There are VPN adverts during the break on Coronation Street.
It's a perfectly legitimate thing to use with an internet connection.
I can't think why an ISP shouldn't condone their use?

Recommending a VPN in general isn't a problem.
An ISP suggesting a VPN as a way to get round a court enforced block isn't what I would expect.


--- Quote ---The VPN comment is strange.
--- End quote ---
Taking the context in to account it certainly is.

Alex Atkin UK:
I mean I was specific about not liking the court enforces blocking because its been done poorly in the past, blocking legitimate content because it happens to be hosted on the same site as something bad.  But still.

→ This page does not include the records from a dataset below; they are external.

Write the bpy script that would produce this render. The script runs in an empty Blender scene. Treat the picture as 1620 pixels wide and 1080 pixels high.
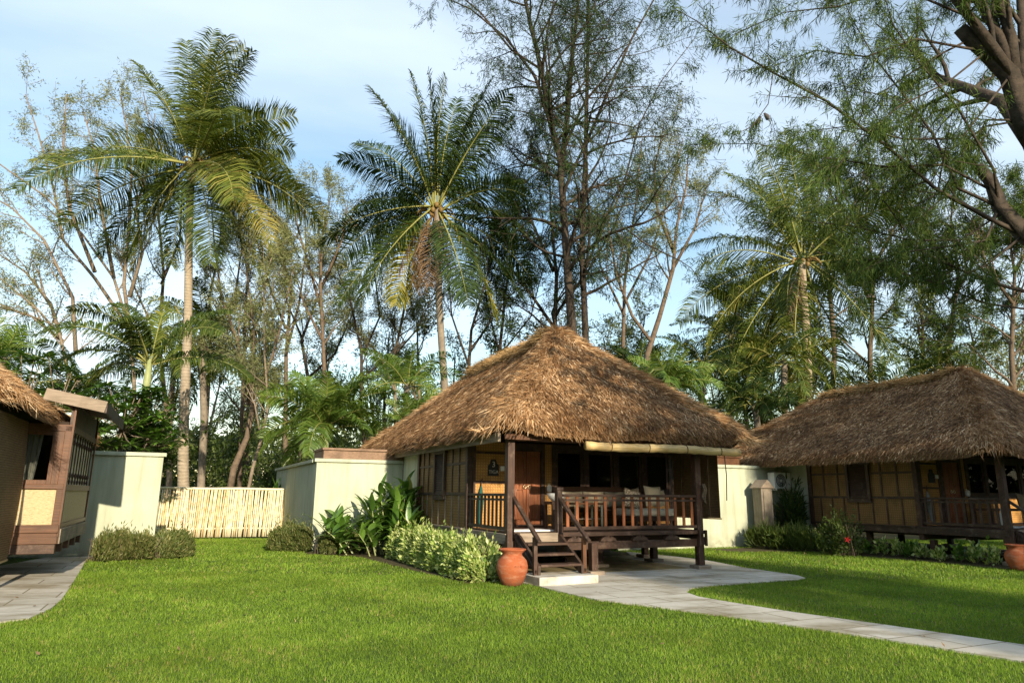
import bpy, math, random
import numpy as np
from mathutils import Vector, Matrix, Euler
D = bpy.data
scene = bpy.context.scene
COL = scene.collection
R = math.radians
rng = np.random.default_rng(7)
random.seed(7)

# ------------------------------------------------------------------ camera
CAMH = 1.5
cam_d = D.cameras.new('camera'); cam = D.objects.new('camera', cam_d); COL.objects.link(cam)
cam_d.sensor_width = 36; cam_d.lens = 24; cam_d.clip_end = 3000; cam_d.clip_start = .05
CR = Euler((R(90 + 12.6), 0, 0)).to_matrix() @ Matrix.Rotation(R(.5), 3, 'Z')
cam.matrix_world = Matrix.Translation((0, 0, CAMH)) @ CR.to_4x4()
scene.camera = cam

def ray(px, py):
    return CR @ Vector(((px - 810) / 1080, -(py - 540) / 1080, -1))
def at(px, py, Y):
    d = ray(px, py); return Vector((0, 0, CAMH)) + d * (Y / d.y)
def gp(px, py, z=0):
    d = ray(px, py); return Vector((0, 0, CAMH)) + d * ((z - CAMH) / d.z)

# ------------------------------------------------------------------ materials
MATS = {}
class NT:
    def __init__(s, name):
        s.m = D.materials.new(name); s.m.use_nodes = True
        s.t = s.m.node_tree; s.n = s.t.nodes; s.l = s.t.links
        for n in list(s.n): s.n.remove(n)
        s.out = s.n.new('ShaderNodeOutputMaterial')
        MATS[name] = s.m
    def new(s, typ, **kw):
        n = s.n.new(typ)
        for k, v in kw.items():
            if k.startswith('i_'): n.inputs[k[2:].replace('_', ' ')].default_value = v
            else: setattr(n, k, v)
        return n
    def link(s, a, b): s.l.new(a, b)
    def coords(s, scale=(1, 1, 1), rot=(0, 0, 0), kind='Object'):
        tc = s.new('ShaderNodeTexCoord'); mp = s.new('ShaderNodeMapping')
        mp.inputs['Scale'].default_value = scale; mp.inputs['Rotation'].default_value = rot
        s.link(tc.outputs[kind], mp.inputs['Vector']); return mp.outputs['Vector']
    def geo(s, scale=(1, 1, 1)):
        g = s.new('ShaderNodeNewGeometry'); mp = s.new('ShaderNodeMapping'); mp.inputs['Scale'].default_value = scale
        s.link(g.outputs['Position'], mp.inputs['Vector']); return mp.outputs['Vector']
    def noise(s, vec, scale, detail=4, rough=.55):
        n = s.new('ShaderNodeTexNoise'); n.inputs['Scale'].default_value = scale
        n.inputs['Detail'].default_value = detail; n.inputs['Roughness'].default_value = rough
        if vec is not None: s.link(vec, n.inputs['Vector'])
        return n.outputs['Fac']
    def ramp(s, fac, stops):
        r = s.new('ShaderNodeValToRGB'); e = r.color_ramp.elements
        while len(e) < len(stops): e.new(.5)
        for el, (p, c) in zip(e, stops):
            el.position = p; el.color = (*c, 1) if len(c) == 3 else c
        s.link(fac, r.inputs['Fac']); return r.outputs['Color']
    def mix(s, a, b, fac, mode='MIX'):
        n = s.new('ShaderNodeMix', data_type='RGBA', blend_type=mode)
        for sock, v in ((n.inputs[6], a), (n.inputs[7], b), (n.inputs[0], fac)):
            if hasattr(v, 'links'): s.link(v, sock)
            elif isinstance(v, (tuple, list)): sock.default_value = (*v, 1)
            else: sock.default_value = v
        return n.outputs[2]
    def math(s, op, a, b=0.):
        n = s.new('ShaderNodeMath', operation=op)
        for i, v in enumerate((a, b)):
            if hasattr(v, 'links'): s.link(v, n.inputs[i])
            else: n.inputs[i].default_value = v
        return n.outputs[0]
    def bsdf(s, color, rough=.6, bump=None, bstr=.3, bdist=.01, spec=.5, trans=0, tcol=None, metal=0, sheen=0):
        b = s.new('ShaderNodeBsdfPrincipled'); b.inputs['Specular IOR Level'].default_value = spec
        b.inputs['Metallic'].default_value = metal
        if hasattr(color, 'links'): s.link(color, b.inputs['Base Color'])
        else: b.inputs['Base Color'].default_value = (*color, 1)
        if hasattr(rough, 'links'): s.link(rough, b.inputs['Roughness'])
        else: b.inputs['Roughness'].default_value = rough
        if bump is not None:
            bp = s.new('ShaderNodeBump'); bp.inputs['Strength'].default_value = bstr; bp.inputs['Distance'].default_value = bdist
            s.link(bump, bp.inputs['Height']); s.link(bp.outputs['Normal'], b.inputs['Normal'])
        o = b.outputs[0]
        if trans > 0:
            t = s.new('ShaderNodeBsdfTranslucent'); mx = s.new('ShaderNodeMixShader'); mx.inputs[0].default_value = trans
            c = tcol if tcol is not None else color
            if hasattr(c, 'links'): s.link(c, t.inputs[0])
            else: t.inputs[0].default_value = (*c, 1)
            s.link(o, mx.inputs[1]); s.link(t.outputs[0], mx.inputs[2]); o = mx.outputs[0]
        s.link(o, s.out.inputs['Surface'])
        return b

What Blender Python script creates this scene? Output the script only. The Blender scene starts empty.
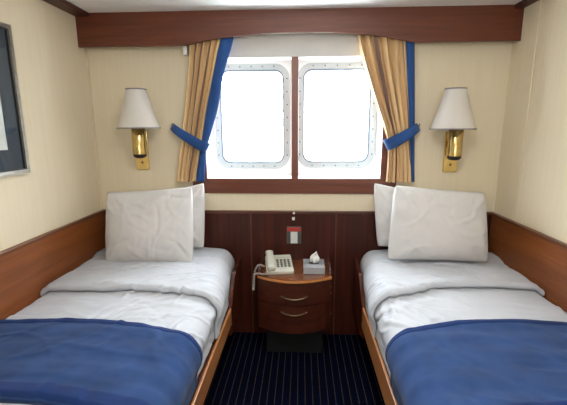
import bpy, bmesh, math, random
from mathutils import Vector, Matrix, noise
random.seed(7)
S = bpy.context.scene
COL = S.collection
PI = math.pi
sin, cos = math.sin, math.cos

# ------------------------------------------------------------------ helpers
def link(o, parent=None):
    COL.objects.link(o)
    if parent is not None:
        o.parent = parent
    return o

def props(o, label=None, cat=None, group=None, kind=None):
    if label: o['label'] = label
    if cat: o['category'] = cat
    if group: o['group'] = group
    if kind: o['kind'] = kind
    return o

def thing(name, label, cat, loc=(0, 0, 0), group=None):
    o = bpy.data.objects.new(name, None)
    o.empty_display_size = .05
    link(o); o.location = loc
    return props(o, label, cat, group)

def obj(name, bm, mat, parent=None, smooth=False, label=None):
    """link a bmesh (in world coordinates for things at the origin, else local) as one object"""
    me = bpy.data.meshes.new(name)
    bmesh.ops.recalc_face_normals(bm, faces=bm.faces)
    bm.to_mesh(me); bm.free()
    for m in (mat if isinstance(mat, (list, tuple)) else [mat]):
        me.materials.append(m)
    if smooth:
        for p in me.polygons: p.use_smooth = True
        if smooth != 'all':
            me.set_sharp_from_angle(angle=math.radians(smooth if smooth is not True else 40))
    o = bpy.data.objects.new(name, me)
    link(o, parent)
    if label: o['label'] = label
    return o

def struct(name, bm, mat, parent=None, smooth=False):
    o = obj(name, bm, mat, parent, smooth)
    if parent is None: o['kind'] = 'structure'
    return o

def box(bm, x0, x1, y0, y1, z0, z1, bev=0, seg=2):
    xs = sorted((x0, x1)); ys = sorted((y0, y1)); zs = sorted((z0, z1))
    vs = [bm.verts.new((x, y, z)) for x in xs for y in ys for z in zs]
    q = [(0, 1, 3, 2), (4, 6, 7, 5), (0, 4, 5, 1), (2, 3, 7, 6), (0, 2, 6, 4), (1, 5, 7, 3)]
    fs = [bm.faces.new([vs[i] for i in f]) for f in q]
    if bev:
        es = list({e for f in fs for e in f.edges})
        bmesh.ops.bevel(bm, geom=es, offset=bev, segments=seg, affect='EDGES', profile=.5)
    return bm

def B(*a, **k):
    return box(bmesh.new(), *a, **k)

def lathe(bm, prof, c=(0, 0, 0), n=32, cap0=False, cap1=False):
    rings = []
    for r, z in prof:
        rings.append([bm.verts.new((c[0] + r * cos(2 * PI * i / n), c[1] + r * sin(2 * PI * i / n), c[2] + z)) for i in range(n)])
    for a, b in zip(rings, rings[1:]):
        for i in range(n):
            bm.faces.new((a[i], a[(i + 1) % n], b[(i + 1) % n], b[i]))
    if cap0: bm.faces.new(rings[0][::-1])
    if cap1: bm.faces.new(rings[-1])
    return bm

def tube(bm, pts, r, n=8, cap=True):
    pts = [Vector(p) for p in pts]
    rings = []
    up = None
    for i, p in enumerate(pts):
        t = (pts[min(i + 1, len(pts) - 1)] - pts[max(i - 1, 0)]).normalized()
        if up is None:
            up = Vector((0, 0, 1)) if abs(t.z) < .9 else Vector((1, 0, 0))
        up = (up - t * up.dot(t)).normalized()
        sd = t.cross(up)
        rr = r(i / (len(pts) - 1)) if callable(r) else r
        rings.append([bm.verts.new(p + up * (rr * cos(2 * PI * k / n)) + sd * (rr * sin(2 * PI * k / n))) for k in range(n)])
    for a, b in zip(rings, rings[1:]):
        for k in range(n):
            bm.faces.new((a[k], a[(k + 1) % n], b[(k + 1) % n], b[k]))
    if cap:
        bm.faces.new(rings[0][::-1]); bm.faces.new(rings[-1])
    return bm

def prism(bm, poly, axis, a, b, bev=0):
    """extrude a 2D outline along an axis between a and b"""
    def P(u, v, w):
        return {'x': (w, u, v), 'y': (u, w, v), 'z': (u, v, w)}[axis]
    lo = [bm.verts.new(P(u, v, a)) for u, v in poly]
    hi = [bm.verts.new(P(u, v, b)) for u, v in poly]
    n = len(poly)
    f0 = bm.faces.new(lo); f1 = bm.faces.new(hi[::-1])
    for i in range(n):
        bm.faces.new((lo[i], hi[i], hi[(i + 1) % n], lo[(i + 1) % n]))
    if bev:
        es = list(set(f0.edges) | set(f1.edges))
        bmesh.ops.bevel(bm, geom=es, offset=bev, segments=2, affect='EDGES')
    return bm

def grid(bm, nu, nv, fn, uv=True):
    """surface fn(u, v) -> (x, y, z), u and v from 0 to 1"""
    V = [[bm.verts.new(fn(i / nu, j / nv)) for i in range(nu + 1)] for j in range(nv + 1)]
    L = bm.loops.layers.uv.verify() if uv else None
    for j in range(nv):
        for i in range(nu):
            f = bm.faces.new((V[j][i], V[j][i + 1], V[j + 1][i + 1], V[j + 1][i]))
            if uv:
                for l, (a, b) in zip(f.loops, ((i, j), (i + 1, j), (i + 1, j + 1), (i, j + 1))):
                    l[L].uv = (a / nu, b / nv)
    return bm

def slab(bm, nu, nv, top, bot):
    """closed shell between two surfaces"""
    T = [[bm.verts.new(top(i / nu, j / nv)) for i in range(nu + 1)] for j in range(nv + 1)]
    Bt = [[bm.verts.new(bot(i / nu, j / nv)) for i in range(nu + 1)] for j in range(nv + 1)]
    for j in range(nv):
        for i in range(nu):
            bm.faces.new((T[j][i], T[j][i + 1], T[j + 1][i + 1], T[j + 1][i]))
            bm.faces.new((Bt[j][i], Bt[j + 1][i], Bt[j + 1][i + 1], Bt[j][i + 1]))
    for i in range(nu):
        for j in (0, nv):
            bm.faces.new((T[j][i], T[j][i + 1], Bt[j][i + 1], Bt[j][i]))
    for j in range(nv):
        for i in (0, nu):
            bm.faces.new((T[j][i], T[j + 1][i], Bt[j + 1][i], Bt[j][i]))
    return bm

def sm(a, b, x):
    t = max(0., min(1., (x - a) / (b - a)))
    return t * t * (3 - 2 * t)

def lerp(a, b, t): return a + (b - a) * t

def interp(tab, x):
    """piecewise smooth interpolation in a table [(x, v...)]"""
    tab = sorted(tab)
    if x <= tab[0][0]: return tab[0][1:]
    for a, b in zip(tab, tab[1:]):
        if x <= b[0]:
            t = (x - a[0]) / (b[0] - a[0])
            return tuple(lerp(p, q, t) for p, q in zip(a[1:], b[1:]))
    return tab[-1][1:]

def rrect(x0, x1, z0, z1, r, k=8):
    P = []
    for cx, cz, a0 in ((x1 - r, z1 - r, 0), (x0 + r, z1 - r, 90), (x0 + r, z0 + r, 180), (x1 - r, z0 + r, 270)):
        for i in range(k + 1):
            a = math.radians(a0 + 90 * i / k)
            P.append((cx + r * cos(a), cz + r * sin(a)))
    return P

def ring(bm, outer, inner, y0, y1):
    """frame between two outlines with equal point counts, extruded from y0 to y1"""
    n = len(outer)
    A = [[bm.verts.new((u, y, v)) for u, v in pl] for pl in (outer, inner) for y in (y0, y1)]
    o0, o1, i0, i1 = A
    for k in range(n):
        m = (k + 1) % n
        for f in ((o0[k], o0[m], i0[m], i0[k]), (o1[k], i1[k], i1[m], o1[m]), (o0[k], o1[k], o1[m], o0[m]), (i0[k], i0[m], i1[m], i1[k])):
            bm.faces.new(f)
    bmesh.ops.remove_doubles(bm, verts=bm.verts, dist=1e-6)
    return bm

# ---------------------------------------------------------------- materials
def lin(c):
    return tuple(((v / 255) / 12.92 if v / 255 <= .04045 else ((v / 255 + .055) / 1.055) ** 2.4) for v in c)

def base_mat(name, rough=.5, metal=0., spec=.5):
    m = bpy.data.materials.new(name); m.use_nodes = True
    nt = m.node_tree; b = nt.nodes['Principled BSDF']
    b.inputs['Roughness'].default_value = rough
    b.inputs['Metallic'].default_value = metal
    b.inputs['Specular IOR Level'].default_value = spec
    return m, nt, b

def N(nt, t, **k):
    n = nt.nodes.new(t)
    for a, v in k.items(): setattr(n, a, v)
    return n

def coords(nt, scale=(1, 1, 1), kind='Object', rot=(0, 0, 0)):
    tc = N(nt, 'ShaderNodeTexCoord'); mp = N(nt, 'ShaderNodeMapping')
    mp.inputs['Scale'].default_value = scale
    mp.inputs['Rotation'].default_value = rot
    nt.links.new(tc.outputs[kind], mp.inputs['Vector'])
    return mp.outputs['Vector']

def ramp(nt, fac, stops):
    r = N(nt, 'ShaderNodeValToRGB')
    e = r.color_ramp.elements
    while len(e) < len(stops): e.new(.5)
    for el, (p, c) in zip(e, stops):
        el.position = p; el.color = (*lin(c), 1)
    nt.links.new(fac, r.inputs['Fac'])
    return r.outputs['Color']

def bump(nt, b, h, strength=.2, dist=.01):
    n = N(nt, 'ShaderNodeBump')
    n.inputs['Strength'].default_value = strength; n.inputs['Distance'].default_value = dist
    nt.links.new(h, n.inputs['Height']); nt.links.new(n.outputs['Normal'], b.inputs['Normal'])

def plain(name, c, rough=.5, metal=0., spec=.5, var=.06, vscale=8., bmp=0., bscale=200.):
    m, nt, b = base_mat(name, rough, metal, spec)
    v = coords(nt)
    n = N(nt, 'ShaderNodeTexNoise'); n.inputs['Scale'].default_value = vscale; n.inputs['Detail'].default_value = 3
    nt.links.new(v, n.inputs['Vector'])
    lo = tuple(x * (1 - var) for x in c); hi = tuple(min(255, x * (1 + var)) for x in c)
    nt.links.new(ramp(nt, n.outputs['Fac'], [(.3, lo), (.7, hi)]), b.inputs['Base Color'])
    if bmp:
        n2 = N(nt, 'ShaderNodeTexNoise'); n2.inputs['Scale'].default_value = bscale; n2.inputs['Detail'].default_value = 2
        nt.links.new(v, n2.inputs['Vector']); bump(nt, b, n2.outputs['Fac'], bmp, .002)
    return m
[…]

The whole point I was trying to make was that when I pay for an "Internet" service provider, I expect the whole Internet, not some government condoned subset of it.  Its just one more think to think about if a site doesn't work, is it down or has to been blocked for some spurious reason.  It probably doesn't happen any more (the blocks are more defined), but it DID happen on Plusnet at least once which at that point I decided to never use an ISP that does any filtering again.

I also mentioned that I don't believe blocking content is a good thing, as it makes people complacent thinking the Internet is safe.  I forgot the key reason though that I feel if every once in a while people stumbled onto nasty content by accident - maybe they'd be a bit more cautious about letting their kids online unsupervised.